Charlene Lawrence | Transparency as a capstone of the insurance industry
18-08-23 / Charlene Lawrence

Charlene Lawrence | Transparency as a capstone of the insurance industry

At its most fundamental level, the building blocks of the insurance industry are relationships. The long-term success of these partnerships – whether between the insurer and its intermediaries, or brokers and their clients – depends wholly on the principle of trust. For this reason, transparency is one of the most important pillars of the industry. Regardless of how the sector responds to market trends and evolves with the times, transparency will always be one of the cornerstones of how insurance products are developed and sold.

Transparency is not only an ethical obligation, but a central part of an insurer’s mandate, as regulated by the Treating Customers Fairly (TFC) policy as set out by the Financial Sector Conduct Authority (FSCA). Regulated entities are expected to demonstrate their compliance with six key outcomes that govern customer service through the entire product life cycle.

From product design and promotion, into the advisory and client service processes, and finally through to complaints and claims handling, insurers and their brokers have a fiduciary duty to provide clients with clearly communicated information.

Not only does abiding by the TFC outcomes protect the interests of end users, but it also protects the integrity of brokers and provides a foundation on which to build successful client relationships. An important part of this commitment involves disclosing commission structures and outsourcing fees upfront and within policy documentation.

Providing this information from the onset goes a long way in providing clients with the assurance that their brokers have a vested interest in ensuring that their own roles and responsibilities are adequately fulfilled.

Insurance policies are often complex and contain technical jargon that can be challenging for the average consumer to decipher. From the perspective of insurers, therefore, transparent practices can bridge this gap by simplifying policy language, providing clear explanations, and offering easy access to relevant information.

By making insurance products and processes more understandable and accessible, insurers empower consumers to make well-informed choices and reduce the risk of misunderstandings or disputes being escalated to the ombudsman. In the long-term, maintaining this level of trust is a vital contributing factor to customer loyalty, repeat business, and positive word-of-mouth referrals.

Transparency also acts as a catalyst for accountability and ethical behavior within the insurance industry. When insurers commit to transparency, they are more likely to be held accountable by their stakeholders, including customers, shareholders, and regulators. This fosters a culture of integrity, which ultimately benefits both the industry and the customers it serves.

The challenge, for those involved with the sales process, is to find ways to strike the delicate balance between time spent selling insurance products and providing the most efficient level of service. Being able to strike this balance requires much discernment in terms of the needs of individual clients, how to engage them on the available options and how to provide them with all the information they need.
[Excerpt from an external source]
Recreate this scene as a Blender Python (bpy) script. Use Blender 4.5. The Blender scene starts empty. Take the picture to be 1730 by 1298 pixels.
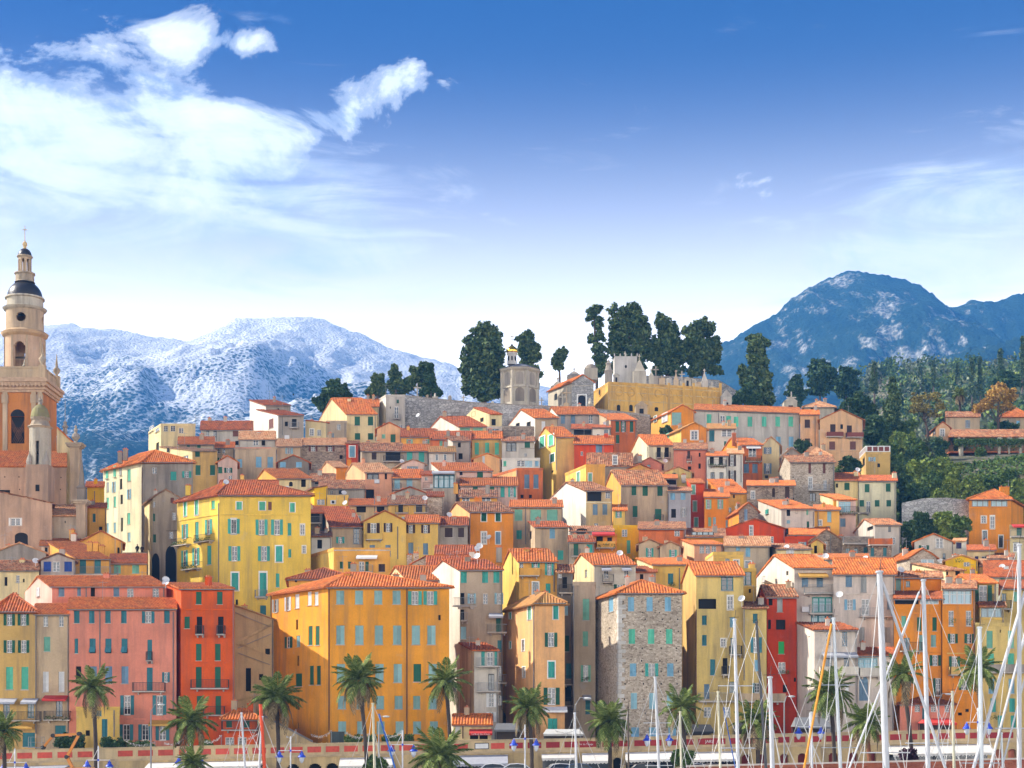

Understanding how to steer these conversations takes practice and is perfected with experience. But, when transparency at all levels is prioritised and upheld, clients are ultimately empowered to view their insurance products as crucial safeguards against risk, rather than grudge purchases.

On this front, broker support can provide the much-needed after-sales service that clients need to feel heard and valued. While much has been done over the last decade to simplify complex jargon and make policy more understandable to new entrants to the industry, brokers still need to intervene when clients need technical explanations and advice. Taking clients through their policy documents as a first port of call, can provide the grounds for building a relationship that could potentially last a lifetime and even extend to the next generation.

*Charlene Lawrence is Head: Brokers and Outsourced Partners, MiWay Insurance.